The magnetism and very presence of female speakers on abolitionist platforms divided the anti-slavery movement over tactics even as it gave further impetus to the women’s movement. The powerful eyewitness testimony of Sojourner Truth and the southern-born sisters Angelina and Sarah Grimke posed a dilemma for the anti-slavery movement: should they enlist the very public help of these females (who were often more compelling than men on the stump) or should these women accept where custom had always consigned them (i.e., the home)?

The issue came to a head at the
1840 meeting of the World Anti-Slavery Convention in London. After a floor flight, the so-called “Gradualists” (led by New York merchant Lewis Tappan) succeeded in banishing female members of the American delegation to a spot behind a curtain in the meeting hall’s balcony.

This physical position—not only not heard but not even seen—rankled Mott, a female delegate, and Stanton, the newlywed bride of a male delegate to the convention. Events and geography conspiracy to keep the two friends from joining forces again for eight years. What drew them together was an ideological fight on yet another cause—the Quakers’ position on slavery.

Mott, while visiting sister
Martha Coffin Wright, supported a local Quaker group calling for abolitionism. It was a good opportunity to meet Stanton, living nearby in Seneca Falls. The three of them, along with Quakers Mary Ann McClintock and Jane Hunt (Stanton was the only non-Quaker in the group), began over tea on July 13 to discuss women’s issues. They decided to call for a grand convention. Immediately.

It was amazing how much they did with almost no time and not a lot of publicity. Only a couple of local papers and Douglass’s abolitionist publication, North Star, were able to get advance word out about a meeting to be held the following week. Stanton and her fellow organizers also worried that, because of hot summer weather and the height of the farming season, attendance would be poor. Nevertheless, some three hundred people managed to pack the Wesleyan Methodist Chapel for the event. (Ironically, because even Stanton grew unnerved at presiding over such a politically risky gathering, men were not only admitted, but, in the person of Lucretia’s husband James, even allowed to head up the gathering.)

The convention received a large amount of press coverage, much of it mixed. While some editors, such as the New York Tribune's Horace Greeley, were sympathetic, others—notably the New York Herald's James Gordon Bennett-- adopted a tack that has been used repeatedly—and all too successfully—over the years: dismiss the organizers as hysterics and misfits. To that end, Bennett reprinted the entire text of the Declaration of Sentiments, believing that he was exposing the group for what they really were. Stanton, however, welcomed this as a means of spreading their ideas.

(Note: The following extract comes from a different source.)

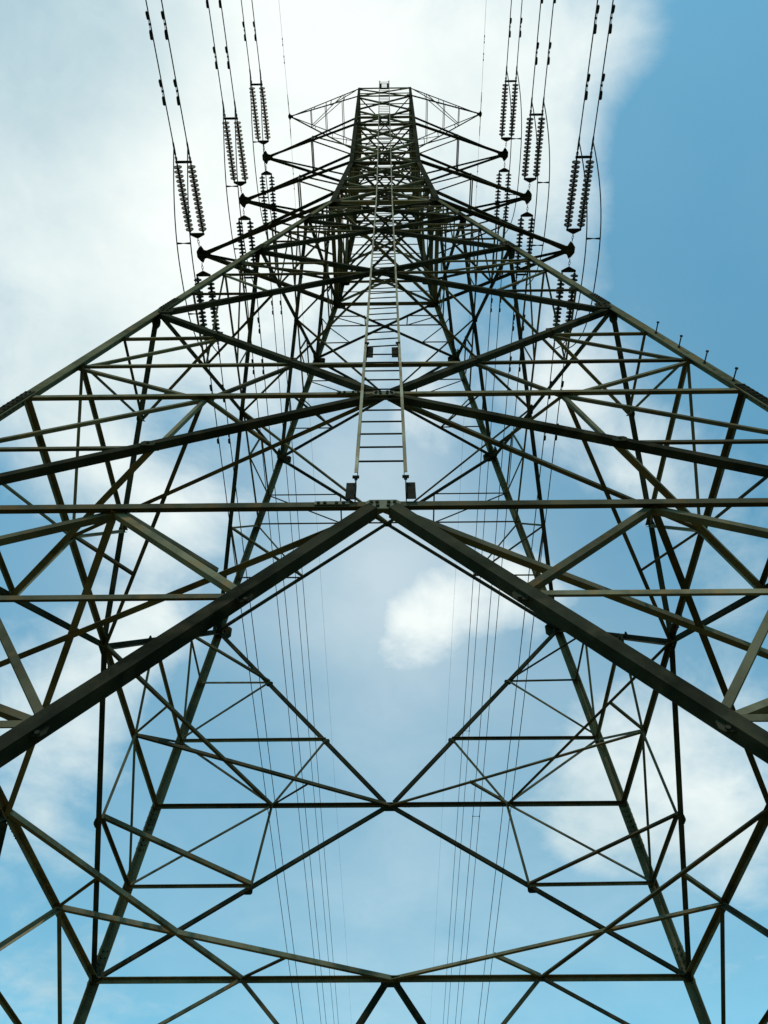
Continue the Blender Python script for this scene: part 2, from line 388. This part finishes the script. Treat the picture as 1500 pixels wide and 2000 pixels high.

In the coming decades, America would become convulsed over the slavery issue, relegating women’s rights to the back of the national agenda. Two decades later, Stanton and her friend Susan B. Anthony would find themselves in opposition to Douglass when the latter called for adopting the Fifteenth Amendment, which forbade denial of the suffrage on account of race, color, or prior condition of servitude—but said nothing about gender. By the time women were granted the right to vote in 1920, only one signer of the Seneca Falls Declaration of Sentiments—Charlotte Woodward—was even alive.

This summer, Seneca Falls will undoubtedly be experiencing more tourists than ever because of the anniversary of the convention. However, local history buffs don’t have to go that far to see a place associated with feminist history. Tenafly, N.J., has a National Historic Landmark, a two-story, white Victorian frame house that was the residence of Stanton from about 1868 to 1887.